Sepulang dari Jakarta ia kembali kepegunungan Pasaman tempat ia dibesarkan dan didik untuk peka terhadap lingkungan. Ketika keheningan malam dimalam minggu mengundang kegelian didalam benaknya, dan kembali membayangkan pertemuanya dengan Camelia Sintiana.
Kegelian ini mencuak kembali karena sebelum lampu kamar malam minggu ia padamkan, pada hari Sabtu siang ia sempat bertemu dengan salah seorang tokoh politik. Ketika itu seorang berjenggot panjang dan bergaya muslim yang mengaku ingin mencalonkan jadi Bupati di daerahnya mengundang segerombolan orang untuk berkumpul.
Siang itu terjadilah perbincangan hangat, di temani kopi dan hidangan aneka makan khas kafe ternama. Namun ketika usai perbicangan tokoh politik tersebut mengaku ketinggalan dompet dan seluruh tagihan dibayar oleh salah seorang tamu yang ia undang.
Kejadian Sabtu siang itu, memiliki kemiripan dengan peristiwa yang ia alami beberap bulan lalu, saat bertemu dengan Camelia Sintiana. Ketika itu ia dihampiri seorang pramusaji menawarkan aneka minuman berbagai merek dari luar negeri. Entah disengaja atau tidak Camelia Sintiana si penari ular melirik kearahnya, seolah menimbulkan reaksi otomatis tangannya untuk bergerak kearah pantatnya dengah harapan kepastian apakah dompet masih dalam keadaan utuh di dalam saku.
"Penari Ular menjadi renunggan malam minggu, mengundang pemikiran bagaimana nasip Pasaman Lima tahun kedepan jika jatuh ketangan soorang bernasip sama dengan cinta kepada Camelia Sintiana"?
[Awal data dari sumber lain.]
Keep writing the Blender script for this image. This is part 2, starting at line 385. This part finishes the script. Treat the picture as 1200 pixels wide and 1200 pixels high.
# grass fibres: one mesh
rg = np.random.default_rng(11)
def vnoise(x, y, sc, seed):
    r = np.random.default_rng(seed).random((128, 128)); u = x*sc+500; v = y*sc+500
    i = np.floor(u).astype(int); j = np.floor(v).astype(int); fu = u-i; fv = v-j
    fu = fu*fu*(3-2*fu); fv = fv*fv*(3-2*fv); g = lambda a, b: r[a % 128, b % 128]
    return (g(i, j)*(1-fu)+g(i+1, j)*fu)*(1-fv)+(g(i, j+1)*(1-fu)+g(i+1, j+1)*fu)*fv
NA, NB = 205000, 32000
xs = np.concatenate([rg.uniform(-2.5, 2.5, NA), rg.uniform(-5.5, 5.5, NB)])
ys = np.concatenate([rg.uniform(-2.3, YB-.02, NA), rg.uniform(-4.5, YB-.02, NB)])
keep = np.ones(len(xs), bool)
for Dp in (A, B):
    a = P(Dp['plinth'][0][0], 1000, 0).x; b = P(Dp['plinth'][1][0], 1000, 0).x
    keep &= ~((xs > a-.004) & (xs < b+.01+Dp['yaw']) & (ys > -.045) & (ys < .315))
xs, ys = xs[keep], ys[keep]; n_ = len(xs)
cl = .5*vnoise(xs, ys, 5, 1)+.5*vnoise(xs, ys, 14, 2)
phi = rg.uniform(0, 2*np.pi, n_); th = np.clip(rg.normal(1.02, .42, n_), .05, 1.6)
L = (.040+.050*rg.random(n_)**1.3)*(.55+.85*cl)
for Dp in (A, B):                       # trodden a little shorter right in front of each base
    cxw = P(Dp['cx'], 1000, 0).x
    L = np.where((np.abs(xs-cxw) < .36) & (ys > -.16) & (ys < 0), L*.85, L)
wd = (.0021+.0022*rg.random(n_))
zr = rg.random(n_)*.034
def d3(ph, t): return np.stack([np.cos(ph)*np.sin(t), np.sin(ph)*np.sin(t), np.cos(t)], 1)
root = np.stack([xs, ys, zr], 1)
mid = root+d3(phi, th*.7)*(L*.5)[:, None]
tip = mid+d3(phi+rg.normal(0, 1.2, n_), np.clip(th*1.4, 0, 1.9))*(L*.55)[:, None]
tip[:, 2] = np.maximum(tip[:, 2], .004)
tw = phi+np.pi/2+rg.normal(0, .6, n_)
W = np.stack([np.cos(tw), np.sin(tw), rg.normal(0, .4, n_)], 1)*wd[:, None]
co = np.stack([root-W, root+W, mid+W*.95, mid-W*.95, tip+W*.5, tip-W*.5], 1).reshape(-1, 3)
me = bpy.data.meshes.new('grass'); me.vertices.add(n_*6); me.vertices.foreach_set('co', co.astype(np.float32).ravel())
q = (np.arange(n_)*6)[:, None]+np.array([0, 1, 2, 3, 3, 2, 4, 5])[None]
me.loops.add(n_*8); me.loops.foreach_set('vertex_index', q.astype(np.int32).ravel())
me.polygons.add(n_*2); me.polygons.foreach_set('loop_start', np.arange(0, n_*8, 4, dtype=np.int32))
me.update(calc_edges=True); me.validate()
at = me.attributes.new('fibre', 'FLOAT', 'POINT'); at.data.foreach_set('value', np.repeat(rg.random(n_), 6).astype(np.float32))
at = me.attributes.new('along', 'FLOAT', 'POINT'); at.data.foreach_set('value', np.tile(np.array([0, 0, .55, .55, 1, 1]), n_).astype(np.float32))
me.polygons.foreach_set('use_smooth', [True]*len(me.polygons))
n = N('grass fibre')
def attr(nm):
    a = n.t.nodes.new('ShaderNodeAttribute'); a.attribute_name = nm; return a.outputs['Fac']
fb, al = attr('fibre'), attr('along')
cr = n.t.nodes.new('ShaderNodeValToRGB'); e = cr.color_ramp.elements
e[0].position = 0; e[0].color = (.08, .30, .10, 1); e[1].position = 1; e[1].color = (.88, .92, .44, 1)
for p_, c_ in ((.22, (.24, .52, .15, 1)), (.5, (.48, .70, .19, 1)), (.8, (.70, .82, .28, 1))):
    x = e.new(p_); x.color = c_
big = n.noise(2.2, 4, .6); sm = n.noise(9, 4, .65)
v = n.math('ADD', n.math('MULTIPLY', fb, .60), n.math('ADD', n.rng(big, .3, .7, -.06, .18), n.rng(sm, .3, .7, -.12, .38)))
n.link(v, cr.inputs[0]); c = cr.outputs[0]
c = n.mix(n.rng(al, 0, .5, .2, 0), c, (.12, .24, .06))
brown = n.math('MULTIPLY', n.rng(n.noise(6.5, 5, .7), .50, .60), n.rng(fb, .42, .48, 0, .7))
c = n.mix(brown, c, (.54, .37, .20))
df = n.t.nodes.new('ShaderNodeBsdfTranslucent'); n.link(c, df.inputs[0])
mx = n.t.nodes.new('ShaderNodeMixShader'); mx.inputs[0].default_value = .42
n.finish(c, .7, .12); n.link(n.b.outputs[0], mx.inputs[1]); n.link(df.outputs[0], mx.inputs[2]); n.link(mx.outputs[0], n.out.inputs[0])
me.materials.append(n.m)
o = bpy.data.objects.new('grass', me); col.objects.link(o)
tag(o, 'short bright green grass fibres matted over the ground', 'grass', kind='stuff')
Camelia Sintiana si penari ular adalah imajinasi ketika sesorang memiliki kekuasan, diamana ia akan meliuk liukkan jalan politik, dengan harapan mendapat keindahan dengan seni berpolitik yang ia lakukan di panggung jabatan. Apabila salah dengan goyanganya maka ular yang sudah jinak bahkan sudah menempel dibadanya akan mengigit ketika ular tersebut merasa terjepit.
Keheningan malam di iringi suara dentingan hujan di atas atap, tak membuat ia tersentak dalam lamunananya, namun kata-kata pramusaji yang menghidangkan segelas kopi di atas mejanya membuat ia tersentak, "Tuan yang menari itu namaya Camelia Sintiana, kalau tuan suka padanya harus ada mahar, tidak mahal kok, cuma Lima juta satu malam" katanya, bak disambar petir membuat ia kembali mengingat kondisi kantongnya.
Bagaimana mungkin seorang tokoh politik bisa menjadi bupati jika untuk membayar pesanan yang dia makan saja tak mampu ia bayar. Belum lagi mahar Partai pendukungnya, Biaya kampanye, perlengkapan tim sukses, serta biaya tak terduga yang harus dia sediakan. Ujung - ujungnya akan bernasip sama dengan Bung Gani yang hanya bisa menonton tarian cintanya dari kejauhan di temani segelas kopi.